_INSTRUCTION:_ Write out the complete material exactly as it stands.

+++ INPUT DATA

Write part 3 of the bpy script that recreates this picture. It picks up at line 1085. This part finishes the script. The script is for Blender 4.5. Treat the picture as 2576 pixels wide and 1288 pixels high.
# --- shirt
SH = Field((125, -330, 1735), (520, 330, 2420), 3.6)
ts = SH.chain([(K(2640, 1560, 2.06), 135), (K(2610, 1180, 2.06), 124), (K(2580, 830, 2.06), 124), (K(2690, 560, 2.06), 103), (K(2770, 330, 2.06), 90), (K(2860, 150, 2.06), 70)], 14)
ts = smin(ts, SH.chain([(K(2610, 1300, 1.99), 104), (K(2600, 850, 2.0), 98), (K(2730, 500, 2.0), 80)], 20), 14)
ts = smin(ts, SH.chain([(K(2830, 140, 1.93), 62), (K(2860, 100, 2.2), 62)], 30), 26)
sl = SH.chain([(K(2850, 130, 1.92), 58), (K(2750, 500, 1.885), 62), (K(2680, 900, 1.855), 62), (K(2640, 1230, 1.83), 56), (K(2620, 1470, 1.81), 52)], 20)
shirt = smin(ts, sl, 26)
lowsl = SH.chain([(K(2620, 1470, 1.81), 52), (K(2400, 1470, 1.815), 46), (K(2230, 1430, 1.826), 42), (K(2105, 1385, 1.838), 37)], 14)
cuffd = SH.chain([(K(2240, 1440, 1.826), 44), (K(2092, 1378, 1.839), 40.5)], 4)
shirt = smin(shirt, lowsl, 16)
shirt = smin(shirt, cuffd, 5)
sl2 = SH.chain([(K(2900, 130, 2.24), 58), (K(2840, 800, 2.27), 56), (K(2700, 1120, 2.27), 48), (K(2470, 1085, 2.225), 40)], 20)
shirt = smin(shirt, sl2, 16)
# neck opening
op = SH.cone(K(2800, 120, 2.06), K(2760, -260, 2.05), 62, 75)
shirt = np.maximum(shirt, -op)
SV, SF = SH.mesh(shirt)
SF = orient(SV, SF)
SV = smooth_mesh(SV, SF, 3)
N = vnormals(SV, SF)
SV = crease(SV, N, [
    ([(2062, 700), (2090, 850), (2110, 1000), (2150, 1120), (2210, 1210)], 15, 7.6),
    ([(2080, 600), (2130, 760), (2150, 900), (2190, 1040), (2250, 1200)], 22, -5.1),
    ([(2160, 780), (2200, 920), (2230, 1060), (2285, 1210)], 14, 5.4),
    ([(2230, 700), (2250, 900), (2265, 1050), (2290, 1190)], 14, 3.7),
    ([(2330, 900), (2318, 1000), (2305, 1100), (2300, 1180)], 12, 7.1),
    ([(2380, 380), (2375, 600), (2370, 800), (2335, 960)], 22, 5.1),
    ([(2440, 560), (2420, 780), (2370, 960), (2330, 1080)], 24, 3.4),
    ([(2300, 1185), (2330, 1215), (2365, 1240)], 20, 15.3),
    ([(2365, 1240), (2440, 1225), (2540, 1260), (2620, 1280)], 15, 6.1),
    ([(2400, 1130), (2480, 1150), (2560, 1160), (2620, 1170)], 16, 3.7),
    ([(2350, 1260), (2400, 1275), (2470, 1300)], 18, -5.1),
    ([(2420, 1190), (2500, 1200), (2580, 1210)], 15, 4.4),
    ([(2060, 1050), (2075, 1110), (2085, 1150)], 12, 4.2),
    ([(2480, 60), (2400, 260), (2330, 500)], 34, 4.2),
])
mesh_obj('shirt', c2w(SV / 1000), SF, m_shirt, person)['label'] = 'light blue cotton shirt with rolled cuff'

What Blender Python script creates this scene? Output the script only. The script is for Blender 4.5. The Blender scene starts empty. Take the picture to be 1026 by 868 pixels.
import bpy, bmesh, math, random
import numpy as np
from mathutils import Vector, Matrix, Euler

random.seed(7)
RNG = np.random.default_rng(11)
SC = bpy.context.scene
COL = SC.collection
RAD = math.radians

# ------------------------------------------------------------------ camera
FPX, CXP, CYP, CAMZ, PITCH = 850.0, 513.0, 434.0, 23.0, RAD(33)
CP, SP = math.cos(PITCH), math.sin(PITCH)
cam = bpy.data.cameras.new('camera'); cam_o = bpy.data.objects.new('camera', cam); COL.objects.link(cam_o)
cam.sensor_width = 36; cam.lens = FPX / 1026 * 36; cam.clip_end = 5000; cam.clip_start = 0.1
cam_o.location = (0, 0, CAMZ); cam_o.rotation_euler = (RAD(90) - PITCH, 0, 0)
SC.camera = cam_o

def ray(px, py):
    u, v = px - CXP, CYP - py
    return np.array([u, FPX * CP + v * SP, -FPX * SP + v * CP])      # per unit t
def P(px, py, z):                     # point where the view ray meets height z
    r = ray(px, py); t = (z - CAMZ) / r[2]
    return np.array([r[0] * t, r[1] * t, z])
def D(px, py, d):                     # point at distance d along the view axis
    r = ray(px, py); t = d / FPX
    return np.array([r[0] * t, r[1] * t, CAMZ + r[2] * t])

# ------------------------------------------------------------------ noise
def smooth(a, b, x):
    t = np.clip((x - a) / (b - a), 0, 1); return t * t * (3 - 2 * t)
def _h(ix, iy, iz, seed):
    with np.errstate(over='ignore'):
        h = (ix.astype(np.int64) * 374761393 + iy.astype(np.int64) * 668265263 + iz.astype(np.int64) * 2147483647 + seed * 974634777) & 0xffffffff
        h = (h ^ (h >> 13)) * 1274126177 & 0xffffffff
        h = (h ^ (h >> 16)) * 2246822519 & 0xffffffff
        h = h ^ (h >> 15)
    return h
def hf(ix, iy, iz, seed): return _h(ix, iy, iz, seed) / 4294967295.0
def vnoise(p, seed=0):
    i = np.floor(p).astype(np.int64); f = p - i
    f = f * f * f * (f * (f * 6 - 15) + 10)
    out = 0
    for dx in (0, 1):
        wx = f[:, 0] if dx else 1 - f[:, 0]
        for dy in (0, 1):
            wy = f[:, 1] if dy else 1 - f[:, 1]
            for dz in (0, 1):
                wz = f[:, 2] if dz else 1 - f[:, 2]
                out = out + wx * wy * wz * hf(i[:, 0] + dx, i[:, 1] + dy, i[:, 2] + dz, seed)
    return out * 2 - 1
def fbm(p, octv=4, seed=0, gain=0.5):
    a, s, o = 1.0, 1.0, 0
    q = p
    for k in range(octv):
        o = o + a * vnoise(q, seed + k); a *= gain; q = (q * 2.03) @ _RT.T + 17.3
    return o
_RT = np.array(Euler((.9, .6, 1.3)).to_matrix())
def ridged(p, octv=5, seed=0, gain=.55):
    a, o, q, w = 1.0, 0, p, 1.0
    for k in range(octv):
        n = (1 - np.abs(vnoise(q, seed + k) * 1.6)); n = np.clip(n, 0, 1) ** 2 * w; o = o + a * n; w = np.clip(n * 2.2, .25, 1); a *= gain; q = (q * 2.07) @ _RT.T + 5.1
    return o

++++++

_EXERCISE RESULT:_
Write part 3 of the bpy script that recreates this picture. It picks up at line 1085. This part finishes the script. The script is for Blender 4.5. Treat the picture as 2576 pixels wide and 1288 pixels high.
# --- shirt
SH = Field((125, -330, 1735), (520, 330, 2420), 3.6)
ts = SH.chain([(K(2640, 1560, 2.06), 135), (K(2610, 1180, 2.06), 124), (K(2580, 830, 2.06), 124), (K(2690, 560, 2.06), 103), (K(2770, 330, 2.06), 90), (K(2860, 150, 2.06), 70)], 14)
ts = smin(ts, SH.chain([(K(2610, 1300, 1.99), 104), (K(2600, 850, 2.0), 98), (K(2730, 500, 2.0), 80)], 20), 14)
ts = smin(ts, SH.chain([(K(2830, 140, 1.93), 62), (K(2860, 100, 2.2), 62)], 30), 26)
sl = SH.chain([(K(2850, 130, 1.92), 58), (K(2750, 500, 1.885), 62), (K(2680, 900, 1.855), 62), (K(2640, 1230, 1.83), 56), (K(2620, 1470, 1.81), 52)], 20)
shirt = smin(ts, sl, 26)
lowsl = SH.chain([(K(2620, 1470, 1.81), 52), (K(2400, 1470, 1.815), 46), (K(2230, 1430, 1.826), 42), (K(2105, 1385, 1.838), 37)], 14)
cuffd = SH.chain([(K(2240, 1440, 1.826), 44), (K(2092, 1378, 1.839), 40.5)], 4)
shirt = smin(shirt, lowsl, 16)
shirt = smin(shirt, cuffd, 5)
sl2 = SH.chain([(K(2900, 130, 2.24), 58), (K(2840, 800, 2.27), 56), (K(2700, 1120, 2.27), 48), (K(2470, 1085, 2.225), 40)], 20)
shirt = smin(shirt, sl2, 16)
# neck opening
op = SH.cone(K(2800, 120, 2.06), K(2760, -260, 2.05), 62, 75)
shirt = np.maximum(shirt, -op)
SV, SF = SH.mesh(shirt)
SF = orient(SV, SF)
SV = smooth_mesh(SV, SF, 3)
N = vnormals(SV, SF)
SV = crease(SV, N, [
    ([(2062, 700), (2090, 850), (2110, 1000), (2150, 1120), (2210, 1210)], 15, 7.6),
    ([(2080, 600), (2130, 760), (2150, 900), (2190, 1040), (2250, 1200)], 22, -5.1),
    ([(2160, 780), (2200, 920), (2230, 1060), (2285, 1210)], 14, 5.4),
    ([(2230, 700), (2250, 900), (2265, 1050), (2290, 1190)], 14, 3.7),
    ([(2330, 900), (2318, 1000), (2305, 1100), (2300, 1180)], 12, 7.1),
    ([(2380, 380), (2375, 600), (2370, 800), (2335, 960)], 22, 5.1),
    ([(2440, 560), (2420, 780), (2370, 960), (2330, 1080)], 24, 3.4),
    ([(2300, 1185), (2330, 1215), (2365, 1240)], 20, 15.3),
    ([(2365, 1240), (2440, 1225), (2540, 1260), (2620, 1280)], 15, 6.1),
    ([(2400, 1130), (2480, 1150), (2560, 1160), (2620, 1170)], 16, 3.7),
    ([(2350, 1260), (2400, 1275), (2470, 1300)], 18, -5.1),
    ([(2420, 1190), (2500, 1200), (2580, 1210)], 15, 4.4),
    ([(2060, 1050), (2075, 1110), (2085, 1150)], 12, 4.2),
    ([(2480, 60), (2400, 260), (2330, 500)], 34, 4.2),
])
mesh_obj('shirt', c2w(SV / 1000), SF, m_shirt, person)['label'] = 'light blue cotton shirt with rolled cuff'

What Blender Python script creates this scene? Output the script only. The script is for Blender 4.5. The Blender scene starts empty. Take the picture to be 1026 by 868 pixels.
import bpy, bmesh, math, random
import numpy as np
from mathutils import Vector, Matrix, Euler

random.seed(7)
RNG = np.random.default_rng(11)
SC = bpy.context.scene
COL = SC.collection
RAD = math.radians

# ------------------------------------------------------------------ camera
FPX, CXP, CYP, CAMZ, PITCH = 850.0, 513.0, 434.0, 23.0, RAD(33)
CP, SP = math.cos(PITCH), math.sin(PITCH)
cam = bpy.data.cameras.new('camera'); cam_o = bpy.data.objects.new('camera', cam); COL.objects.link(cam_o)
cam.sensor_width = 36; cam.lens = FPX / 1026 * 36; cam.clip_end = 5000; cam.clip_start = 0.1
cam_o.location = (0, 0, CAMZ); cam_o.rotation_euler = (RAD(90) - PITCH, 0, 0)
SC.camera = cam_o

def ray(px, py):
    u, v = px - CXP, CYP - py
    return np.array([u, FPX * CP + v * SP, -FPX * SP + v * CP])      # per unit t
def P(px, py, z):                     # point where the view ray meets height z
    r = ray(px, py); t = (z - CAMZ) / r[2]
    return np.array([r[0] * t, r[1] * t, z])
def D(px, py, d):                     # point at distance d along the view axis
    r = ray(px, py); t = d / FPX
    return np.array([r[0] * t, r[1] * t, CAMZ + r[2] * t])

# ------------------------------------------------------------------ noise
def smooth(a, b, x):
    t = np.clip((x - a) / (b - a), 0, 1); return t * t * (3 - 2 * t)
def _h(ix, iy, iz, seed):
    with np.errstate(over='ignore'):
        h = (ix.astype(np.int64) * 374761393 + iy.astype(np.int64) * 668265263 + iz.astype(np.int64) * 2147483647 + seed * 974634777) & 0xffffffff
        h = (h ^ (h >> 13)) * 1274126177 & 0xffffffff
        h = (h ^ (h >> 16)) * 2246822519 & 0xffffffff
        h = h ^ (h >> 15)
    return h
def hf(ix, iy, iz, seed): return _h(ix, iy, iz, seed) / 4294967295.0
def vnoise(p, seed=0):
    i = np.floor(p).astype(np.int64); f = p - i
    f = f * f * f * (f * (f * 6 - 15) + 10)
    out = 0
    for dx in (0, 1):
        wx = f[:, 0] if dx else 1 - f[:, 0]
        for dy in (0, 1):
            wy = f[:, 1] if dy else 1 - f[:, 1]
            for dz in (0, 1):
                wz = f[:, 2] if dz else 1 - f[:, 2]
                out = out + wx * wy * wz * hf(i[:, 0] + dx, i[:, 1] + dy, i[:, 2] + dz, seed)
    return out * 2 - 1
def fbm(p, octv=4, seed=0, gain=0.5):
    a, s, o = 1.0, 1.0, 0
    q = p
    for k in range(octv):
        o = o + a * vnoise(q, seed + k); a *= gain; q = (q * 2.03) @ _RT.T + 17.3
    return o
_RT = np.array(Euler((.9, .6, 1.3)).to_matrix())
def ridged(p, octv=5, seed=0, gain=.55):
    a, o, q, w = 1.0, 0, p, 1.0
    for k in range(octv):
        n = (1 - np.abs(vnoise(q, seed + k) * 1.6)); n = np.clip(n, 0, 1) ** 2 * w; o = o + a * n; w = np.clip(n * 2.2, .25, 1); a *= gain; q = (q * 2.07) @ _RT.T + 5.1
    return o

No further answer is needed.